A Roman palazzo with echoes of Stendhal and a freshly restored Ligurian monastery that has defined the glamour of the Italian Riviera for decades: Italy has claimed two places on the prestigious Prix Versailles World’s Most Beautiful Hotels List 2026.
The Prix Versailles revealed its World’s Most Beautiful Hotels List 2026 earlier this month, selecting 16 newly opened or recently restored properties from across the globe. Announced annually at UNESCO headquarters in Paris, the Prix Versailles is a series of architectural competitions that celebrate outstanding contemporary architecture and design, with selections judged on criteria including creativity, cultural heritage, ecological efficiency and social connection.
At the end of 2026, three of the 16 featured hotels will receive a further world title of “Prix Versailles, Interior or Exterior.” Italy, with two entries, is among the best-represented nations on this year’s list, which spans properties from the Hijaz Mountains of Saudi Arabia to the jungles of Tulum.
Orient Express La Minerva, Rome

Housed in a 17th-century palazzo a few steps from the Pantheon in the historic centre of Rome, Orient Express La Minerva is the Italian capital’s contribution to this year’s list.
The hotel, designed by architect Hugo Toro, draws on the golden age of rail travel for its visual language: marble surfaces, polished woods, bespoke lighting and decorative details that subtly evoke the atmosphere of historic train carriages and the grand European tours they made possible. Prix Versailles described it as “the epitome of timeless, understated luxury.”
The building carries considerable literary weight. Stendhal and Herman Melville were among the writers who stayed in the palazzo in earlier incarnations, and the interiors have been designed to let the building’s original architectural features remain the dominant presence. Above it all, a rooftop terrace opens onto one of the most celebrated panoramas in Europe: terracotta rooftops stretching towards the Pantheon and St Peter’s Basilica.
Splendido, a Belmond Hotel, Portofino
Few hotels in Italy carry the same weight of accumulated mythology as Splendido. Perched above Portofino’s harbour in a former 16th-century Benedictine monastery, the Belmond property has long been synonymous with the particular brand of discreet, sun-drenched glamour that defines the Ligurian Riviera at its most seductive.
Splendido reopened earlier this year following 18 months of restoration works led by Martin Brudnizki Design Studio, with Prix Versailles describing the result as “the perfect blend of Ligurian heritage and contemporary elegance.” The restoration introduced richly patterned interiors, hand-painted details and softer coastal colour palettes, carefully updating the property without stripping away what the magazine Condé Nast Traveler — which has placed Splendido on its Gold List five times — describes as its “faded grandeur.”
Among the most significant aspects of the restoration is the opening of Villa Beatrice — a private summer residence inspired by Art Nouveau and Gothic Revival styles — to the public for the first time.

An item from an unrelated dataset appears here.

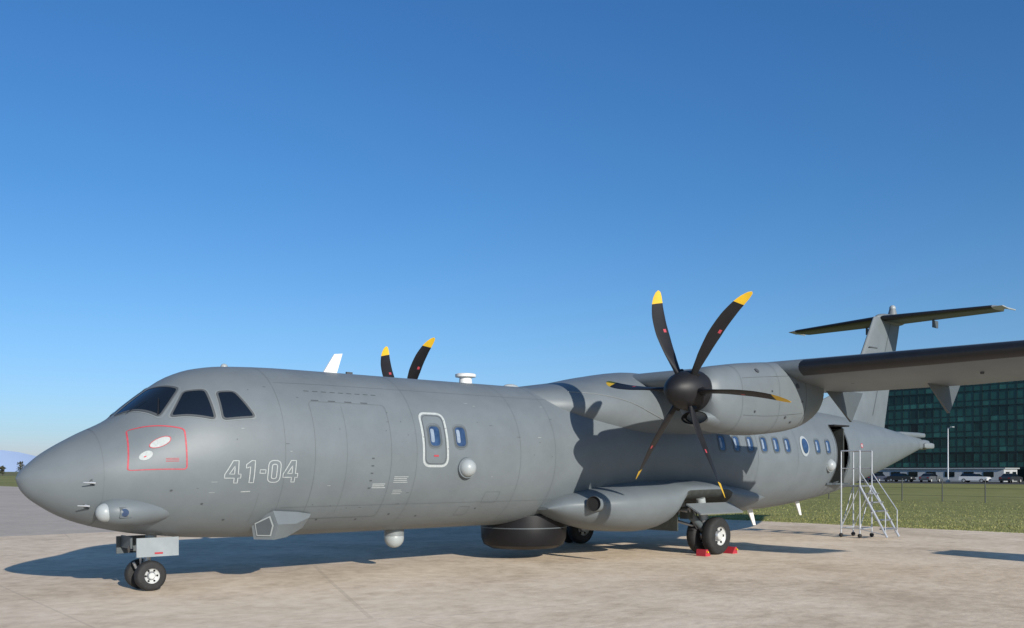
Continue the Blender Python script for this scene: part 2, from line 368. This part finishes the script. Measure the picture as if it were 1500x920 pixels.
# ---------------------------------------------------------------- nacelles & propellers
def nacelle(sg,a0,nm):
    cy=sg*4.15; n=MB();R=[]
    tT=pchip([(9.68,3.47),(9.8,3.56),(10.4,3.67),(11.2,3.77),(12,3.83),(12.8,3.84),(13.2,3.78),(13.55,3.62)])
    tB=pchip([(9.68,2.82),(9.8,2.6),(10.2,2.47),(11,2.43),(12,2.50),(12.6,2.6),(13.1,2.8),(13.55,3.2)])
    tW=pchip([(9.68,.36),(9.8,.44),(10.4,.52),(11.2,.56),(12.2,.56),(12.9,.5),(13.3,.38),(13.55,.2)])
    def NP(x,th,o=0):
        t_,b_,w_=tT(x)+o,tB(x)-o,tW(x)+o;zc=(t_+b_)/2;hh=(t_-b_)/2;c,s=math.cos(th),math.sin(th);e=.78
        return (x,cy+w_*math.copysign(abs(c)**e,c),zc+hh*math.copysign(abs(s)**e,s))
    for x in np.linspace(9.68,13.55,46): R.append([NP(x,2*math.pi*i/40) for i in range(40)])
    n.rings(R,paint)
    for x in(10.35,11.45,12.35):
        n.rings([[NP(x+dx,2*math.pi*i/40,.003) for i in range(40)] for dx in(-.006,.006)],line if x==12.35 else soft,cap=False)
    for base in(0,math.pi):
        for a in(-.42,.5):
            pp=None
            for k in range(12):
                q=Vector(NP(10.4+k*.17,base+(a if base==0 else -a),.001))
                if pp: n.tube(pp,q,.006,.006,m=soft,n=5)
                pp=q
        for (x,a,r) in((10.9,.75,.05),(11.7,-.5,.028),(12.05,.2,.05),(10.7,-.3,.022),(11.95,-.7,.025),(11.2,.1,.018),(12.2,-.1,.02)):
            th=base+(a if base==0 else -a); P=Vector(NP(x,th,.0)); o=Vector(NP(x,th,.012)); n.tube(P,o,r,r,m=line,n=14)
    RR=[]
    for dx,g in((-.02,1.0),(-.07,.93),(-.03,.8),(.12,.74)):
        RR.append([(9.72+dx,cy+.30*g*math.cos(2*math.pi*i/28),2.70+.125*g*math.sin(2*math.pi*i/28)) for i in range(28)])
    n.rings([[(9.95,cy+.36*math.cos(2*math.pi*i/28),2.70+.2*math.sin(2*math.pi*i/28)) for i in range(28)]]+RR,lambda k,i: paint if k<2 else dark)
    n.tube((12.6,cy-sg*.42,3.2),(13.5,cy-sg*.66,3.12),.15,.17,m=paintd,n=20); n.tube((13.46,cy-sg*.65,3.12),(13.52,cy-sg*.67,3.12),.14,.14,m=dark,n=20)
    n.build(nm+'_nacelle',plane,ang=38)
    p=MB()
    p.lathe((8.93,cy,3.16),(1,0,0),[(0,.001),(.01,.05),(.05,.12),(.13,.195),(.25,.27),(.4,.325),(.58,.35),(.74,.355),(.76,.33),(.76,.001)],bladem,36)
    HX=9.44;Rr=1.965
    for b in range(6):
        a=a0+b*math.pi/3; er=Vector((0,-math.cos(a),math.sin(a)));et=Vector((0,-math.sin(a),-math.cos(a)));ex=Vector((1,0,0))
        RG=[];SS=list(np.linspace(.15,.97,26))+[.985,.995,1.0]
        for s in SS:
            be=math.radians(88-26*s); cd=ex*math.sin(be)+et*math.cos(be); td=er.cross(cd).normalized()
            ch=float(np.interp(s,[.15,.22,.35,.55,.75,.88,.95,.985,1.0],[.12,.16,.24,.285,.26,.21,.155,.09,.02]))
            th=float(np.interp(s,[.15,.22,.4,.7,1],[.11,.08,.035,.02,.006]))
            sw=-.075*math.sin(math.pi*s)+.15*s**5
            C=Vector((HX,cy,3.16))+er*(Rr*s)+cd*sw-ex*.02
            RG.append([C+cd*(ch/2*math.cos(2*math.pi*i/14))+td*(th/2*math.sin(2*math.pi*i/14)) for i in range(14)])
        p.rings(RG,lambda k,i: yellow if SS[k]>.87 else (redo if (.57<SS[k]<.6 and i in(4,11)) else bladem))
        C=Vector((HX,cy,3.16)); p.tube(C+er*.2,C+er*.38,.085,.07,m=bladem,n=14)
    p.build(nm+'_propeller',plane,ang=45)
nacelle(-1,-.1172,'port'); nacelle(1,1.0858,'starboard')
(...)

Gardens continue to spill down the hillside towards the Ligurian Sea, with terraces and suites framing uninterrupted views over the harbour below.
Italy in illustrious company
The full list of 16 properties reflects the breadth of the Prix Versailles’ global reach, taking in a lakeside retreat beside one of China’s last matriarchal societies, a Soviet-era communications headquarters transformed in Tbilisi, a desert resort built into the rock faces of Saudi Arabia’s Hijaz Mountains, and a boutique hotel assembled from 15 restored heritage shophouses in Penang. Of the 16 selected hotels, seven are located in Europe.